_Goal_: Your task is to print, exactly and only, the lines from the start of the entries below through the line with "PI = math.pi". Include both ends, but skip the pictures.

_Materials provided_:
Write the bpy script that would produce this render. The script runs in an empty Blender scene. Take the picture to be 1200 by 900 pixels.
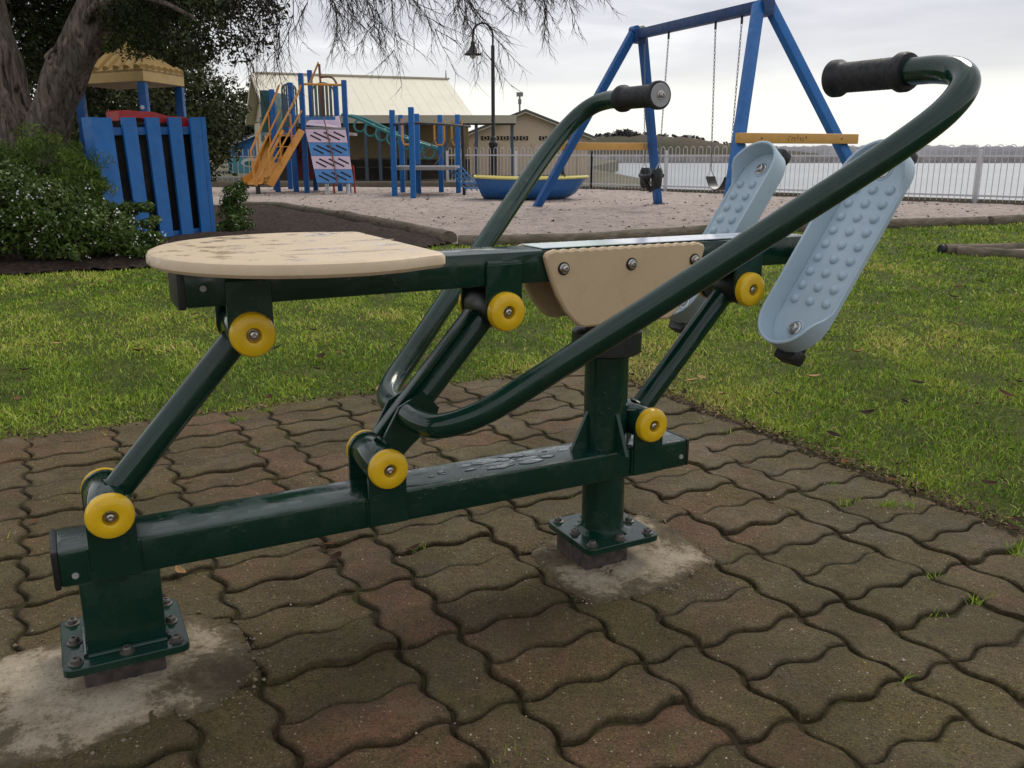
import bpy, bmesh, math, random
import numpy as np
from mathutils import Vector, Matrix
R = math.radians
random.seed(7); rng = np.random.default_rng(7)
S = bpy.context.scene
C = S.collection
PI = math.pi

# ------------------------------------------------------------------ camera, sky, sun, exposure
cam = bpy.data.cameras.new('camera'); co = bpy.data.objects.new('camera', cam); C.objects.link(co)
cam.sensor_width = 36.0; cam.lens = 31.11; cam.clip_end = 20000; cam.clip_start = 0.02
co.location = (0, 0, 0.85); co.rotation_euler = (R(90 - 14.594), 0, 0)
S.camera = co
S.view_settings.view_transform = 'Standard'; S.view_settings.look = 'None'
S.view_settings.exposure = 0.28; S.view_settings.gamma = 1.0; S.view_settings.use_curve_mapping = False
S.render.engine = 'CYCLES'
try: S.cycles.use_denoising = True
except Exception: pass
S.cycles.max_bounces = 6

SUN_EL, SUN_AZ = R(46), R(32)          # azimuth measured from +Y towards +X
W = bpy.data.worlds.new("World"); S.world = W; W.use_nodes = True
def build_world():
    nt = W.node_tree; n = nt.nodes; L = nt.links; n.clear()
    out = n.new('ShaderNodeOutputWorld'); bg = n.new('ShaderNodeBackground'); bg.inputs[1].default_value = 0.1
    sky = n.new('ShaderNodeTexSky'); sky.sky_type = 'NISHITA'; sky.sun_disc = False
    sky.sun_elevation = SUN_EL; sky.sun_rotation = SUN_AZ
    tc = n.new('ShaderNodeTexCoord'); sep = n.new('ShaderNodeSeparateXYZ'); L.new(tc.outputs['Generated'], sep.inputs[0])
    mp = n.new('ShaderNodeMapping'); mp.inputs['Scale'].default_value = (1.0, 1.0, 5.5); L.new(tc.outputs['Generated'], mp.inputs[0])
    nz = n.new('ShaderNodeTexNoise'); nz.inputs['Scale'].default_value = 2.6; nz.inputs['Detail'].default_value = 6; nz.inputs['Roughness'].default_value = 0.52
    nz.inputs['Distortion'].default_value = 0.35
    L.new(mp.outputs[0], nz.inputs[0])
    rp = n.new('ShaderNodeValToRGB')
    e = rp.color_ramp.elements
    e[0].position = 0.30; e[0].color = (4.9, 4.93, 5.35, 1); e[1].position = 0.66; e[1].color = (8.5, 8.5, 8.65, 1)
    m = rp.color_ramp.elements.new(0.5); m.color = (6.3, 6.3, 6.7, 1)
    L.new(nz.outputs[0], rp.inputs[0])
    # brighter band of thinner cloud low over the horizon, broken by streaks
    mp2 = n.new('ShaderNodeMapping'); mp2.inputs['Scale'].default_value = (1.0, 1.0, 22.0); L.new(tc.outputs['Generated'], mp2.inputs[0])
    n2 = n.new('ShaderNodeTexNoise'); n2.inputs['Scale'].default_value = 1.6; n2.inputs['Detail'].default_value = 5; L.new(mp2.outputs[0], n2.inputs[0])
    sc = n.new('ShaderNodeMath'); sc.operation = 'MULTIPLY_ADD'; L.new(n2.outputs[0], sc.inputs[0]); sc.inputs[1].default_value = 0.05; L.new(sep.outputs[2], sc.inputs[2])
    r2 = n.new('ShaderNodeValToRGB'); ee = r2.color_ramp.elements
    ee[0].position = 0.0; ee[0].color = (0.25,)*3 + (1,); ee[1].position = 0.16; ee[1].color = (0, 0, 0, 1)
    for p, v in ((0.03, 0.3), (0.05, 0.95), (0.085, 0.9), (0.105, 0.3)):
        k = ee.new(p); k.color = (v, v, v, 1)
    L.new(sc.outputs[0], r2.inputs[0])
    mx = n.new('ShaderNodeMix'); mx.data_type = 'RGBA'
    L.new(r2.outputs[0], mx.inputs[0]); L.new(rp.outputs[0], mx.inputs[6]); mx.inputs[7].default_value = (9.2, 9.1, 8.4, 1)
    m2 = n.new('ShaderNodeMix'); m2.data_type = 'RGBA'; m2.inputs[0].default_value = 0.93
    L.new(sky.outputs[0], m2.inputs[6]); L.new(mx.outputs[2], m2.inputs[7])
    L.new(m2.outputs[2], bg.inputs[0]); L.new(bg.outputs[0], out.inputs[0])
build_world()
sun = bpy.data.lights.new('sun', 'SUN'); so = bpy.data.objects.new('sun', sun); C.objects.link(so)
sun.energy = 1.5; sun.angle = R(22); sun.color = (1.0, 0.94, 0.84)
so.rotation_euler = (R(90) - SUN_EL, 0, PI - SUN_AZ)

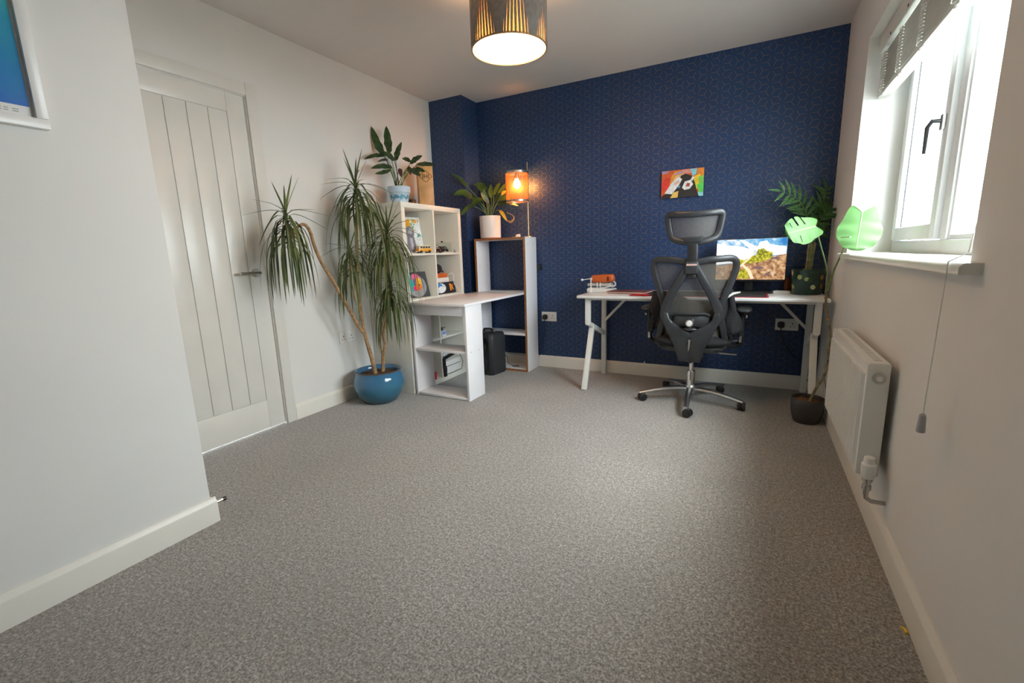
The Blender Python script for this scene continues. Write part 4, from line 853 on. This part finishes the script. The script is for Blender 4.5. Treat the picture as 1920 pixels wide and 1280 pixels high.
obj('tilt_lever', MB().tube([(CX + .06, CY - .02, .365), (CX + .20, CY - .03, .362), (CX + .215, CY - .03, .362)], .006, 8).tube([(CX + .205, CY - .03, .362), (CX + .275, CY - .035, .361)], .010, 10, flat=.7), M['steel'], ch, smooth=True)
obj('height_lever', MB().tube([(CX + .05, CY + .08, .40), (CX + .26, CY + .06, .435), (CX + .29, CY + .06, .437)], .006, 8), M['steel'], ch, smooth=True)
obj('seat', MB().grid(lambda a, c: (CX + .25*math.copysign(abs(math.cos(2*math.pi*a))**.55, math.cos(2*math.pi*a))*math.sin(math.pi*c)**.35, CY + .06 + .25*math.copysign(abs(math.sin(2*math.pi*a))**.55, math.sin(2*math.pi*a))*math.sin(math.pi*c)**.35, .448 - .042*math.cos(math.pi*c)), 36, 12), M['fabricb'], ch, smooth=True)
obj('seat_pan', MB().box(CX - .20, CY - .14, .392, CX + .20, CY + .24, .412), M['black'], ch, bev=.008)
# backrest: outer frame, mesh, yoke
hw = [(.978, .10), (.982, .17), (.984, .205), (.975, .234), (.945, .246), (.90, .240), (.84, .222), (.76, .195), (.69, .175), (.64, .170), (.58, .180), (.51, .196), (.45, .204), (.415, .192), (.400, .160), (.397, .09)]
right = [(CX + h_, z) for z, h_ in hw]; left = [(CX - h_, z) for z, h_ in hw][::-1]
loop = [(CX, .962)] + right + [(CX, .397)] + left
loop3 = smooth_path([(x, by(x, z) + .012, z) for x, z in loop], 3, True)
obj('back_frame', MB().tube(loop3, .0205, 12, closed=True, flat=.75, sq=.75, up=(0,1,0)), M['chairp'], ch, smooth=True)
def hwz(z):
    pr = sorted(hw)
    for (z0, h0), (z1, h1) in zip(pr, pr[1:]):
        if z0 <= z <= z1 and z1 > z0: return h0 + (h1 - h0) * (z - z0) / (z1 - z0)
    return pr[-1][1]
def topz(x): return .962 + .018 * min(1, abs(x - CX) / .15)
def msh(a, c):
    z = .40 + .565 * c; h_ = max(.15, hwz(min(z, .955))) ; x = CX + h_ * (2*a - 1)
    z = .40 + (topz(x) - .40) * c
    return (x, by(x, z) + .022 + .018*math.sin(math.pi*c), z)
obj('back_mesh', MB().grid(msh, 16, 18), M['mesh'], ch, smooth=True)
for sg in (-1, 1):
    pth = [(CX + sg*x, z) for x, z in ((.018, .945), (.035, .915), (.075, .845), (.118, .765), (.150, .690), (.163, .635), (.152, .592), (.118, .556), (.070, .528), (.030, .508), (.0, .495))]
    p3 = smooth_path([(x, by(x, z) - .018 + .012 * max(0, (z - .80)/.15), z) for x, z in pth], 4)
    obj('yoke_arm', MB().tube(p3, [.0215 + .007 * math.sin(math.pi * i / (len(p3) - 1)) for i in range(len(p3))], 12, flat=.75, sq=.75, up=(0,1,0)), M['chairp'], ch, smooth=True)
outr = [(.170, .650), (.172, .605), (.155, .550), (.128, .495), (.100, .440), (.084, .385), (.074, .345), (.068, .318)]; innr = [(.140, .640), (.128, .600), (.090, .555), (.050, .530), (.0, .500), (.0, .44), (.0, .38), (.0, .318)]
vs = []; fs = []; n = len(outr)
for sg in (-1, 1):
    for (xo, zo), (xi, zi) in zip(outr, innr):
        for f_ in (0, .33, .67, 1):
            x, z = CX + sg*(xo + (xi - xo)*f_), zo + (zi - zo)*f_; dp = .03 * max(0, (.46 - z) / .14)
            vs.append((x, by(x, z) - .028 + dp + .010*(1 - math.sin(math.pi*min(1, .5 + f_*.5)))*1.5, z))
for h_ in (0, 1):
    for i in range(n - 1):
        for j in range(3):
            a = h_*n*4 + i*4 + j; q = (a, a+1, a+5, a+4); fs.append(q if h_ else q[::-1])
o = obj('back_bracket', MB().add(vs, fs), M['chairp'], ch, smooth=True, ang=60)
md = o.modifiers.new('thickness', 'SOLIDIFY'); md.thickness = .030; md.offset = 0
md = o.modifiers.new('round', 'BEVEL'); md.width = .006; md.segments = 2; md.limit_method = 'ANGLE'
obj('bracket_foot', MB().tube([(CX, 3.125, .350), (CX, 3.16, .355), (CX, 3.22, .370)], [.050, .052, .050], 14, flat=.45, up=(1,0,0), sq=.7), M['black'], ch, smooth=True)
obj('bracket_inlay', MB().tube([(CX + .003, by(CX, .46) - .046, .475), (CX + .001, by(CX, .43) - .043, .43), (CX - .004, by(CX, .40) - .034, .395)], [.007, .006, .002], 8, flat=.4, up=(0,1,0)), M['steel'], ch, smooth=True, label='thin silver inlay')
lum = obj('lumbar_pad', MB().grid(lambda a, c: (CX + .125*(2*a - 1)*(1 - .12*c), by(CX + .125*(2*a-1), .59) + .002 - .014*math.sin(math.pi*a)*math.sin(math.pi*c), .545 + .095*c), 12, 8), M['chairp'], ch, smooth=True)
md = lum.modifiers.new('thickness', 'SOLIDIFY'); md.thickness = .016
obj('pad_rim', MB().tube([(CX - .112, by(CX - .11, .63) - .004, .628), (CX - .09, by(CX - .09, .64) - .012, .640), (CX, by(CX, .64) - .014, .640), (CX + .09, by(CX + .09, .64) - .012, .640), (CX + .112, by(CX + .11, .63) - .004, .628)], .008, 10), M['chairp'], lum, smooth=True)
kn = obj('lumbar_knob', MB().tube([(CX + .002, by(CX, .58) - .008, .592), (CX, by(CX, .58) - .060, .584)], [.022, .024], 20), M['steel'], ch, smooth=True)
obj('knob_cap', MB().tube([(CX, by(CX, .58) - .058, .584), (CX, by(CX, .58) - .064, .583)], [.019, .016], 18), M['metalw'], kn, smooth=True)
obj('knob_shelf', MB().blob((CX, by(CX, .55) - .020, .540), .045, .022, .012), M['chairp'], ch, smooth=True)
# headrest
obj('headrest_post', MB().box(CX - .030, by(CX, .96) - .020, .90, CX + .030, by(CX, .96) + .004, 1.10), M['black'], ch, bev=.007)
obj('post_clamp', MB().box(CX - .038, by(CX, .94) - .032, .892, CX + .038, by(CX, .94) + .012, .968), M['chairp'], ch, bev=.008)
obj('clamp_stripe', MB().box(CX - .030, by(CX, .94) - .0335, .944, CX + .030, by(CX, .94) - .0315, .955), plain('pale_red_stripe', (.55, .36, .32), .4), ch)
obj('post_tail', MB().box(CX - .026, by(CX, .94) - .020, .862, CX + .026, by(CX, .94) + .004, .895), M['black'], ch, bev=.009)
def hy(x, z): return 3.045 - .02*(z - 1.1)/.15 + .045*((x - CX)/.15)**2
hl = [(0, 1.252), (.09, 1.256), (.142, 1.258), (.156, 1.243), (.152, 1.20), (.141, 1.145), (.128, 1.118), (.10, 1.100), (.05, 1.088), (0, 1.086)]
lp3 = [(CX + x, hy(CX + x, z), z) for x, z in hl] + [(CX - x, hy(CX - x, z), z) for x, z in hl[1:-1]][::-1]
hr = obj('headrest_frame', MB().tube(smooth_path(lp3, 3, True), .0195, 12, closed=True, flat=.9, sq=.75, up=(0,1,0)), M['chairp'], ch, smooth=True)
def hz_(a, c):
    z = 1.092 + .160*c; h_ = .118 + .032*min(1, c*1.3); x = CX + h_*(2*a - 1); return (x, hy(x, z) + .012, z)
obj('headrest_mesh', MB().grid(hz_, 14, 8), M['mesh'], hr, smooth=True)
obj('headrest_hub', MB().prism([(-.062, 1.118), (.062, 1.118), (.045, 1.084), (-.045, 1.084)], (CX, hy(CX, 1.1) - .022, 0), (1,0,0), (0,0,1), (0, .03, 0)), M['chairp'], hr, bev=.006)
# armrests
for sg in (-1, 1):
    ax0 = CX + sg * .290
    ar = obj('armrest', MB().tube(smooth_path([(CX + sg*.17, CY + .03, .400), (CX + sg*.25, CY + .03, .405), (ax0, CY + .03, .43), (ax0, CY + .03, .50)], 4), .019, 12, flat=.8), M['black'], ch, smooth=True)
    obj('arm_post', MB().tube([(ax0, CY + .03, .47), (ax0, CY + .03, .636)], .027, 14, flat=.75, sq=.7), M['black'], ar, smooth=True)
    obj('height_button', MB().box(ax0 + sg*.020, CY + .005, .595, ax0 + sg*.034, CY + .03, .612), M['steel'], ar, bev=.003)
    obj('silver_trim', MB().box(ax0 - .008, CY - .001, .435, ax0 + .008, CY + .012, .475), M['steel'], ar, bev=.002)
    obj('arm_pad', MB().grid(lambda a, c: (ax0 + sg*.012 + .047*math.copysign(abs(math.cos(2*math.pi*a))**.7, math.cos(2*math.pi*a))*math.sin(math.pi*c)**.5, CY + .05 + .125*math.copysign(abs(math.sin(2*math.pi*a))**.7, math.sin(2*math.pi*a))*math.sin(math.pi*c)**.5, .648 - .017*math.cos(math.pi*c)), 28, 10), M['chairp'], ar, smooth=True)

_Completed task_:
Write the bpy script that would produce this render. The script runs in an empty Blender scene. Take the picture to be 1200 by 900 pixels.
import bpy, bmesh, math, random
import numpy as np
from mathutils import Vector, Matrix
R = math.radians
random.seed(7); rng = np.random.default_rng(7)
S = bpy.context.scene
C = S.collection
PI = math.pi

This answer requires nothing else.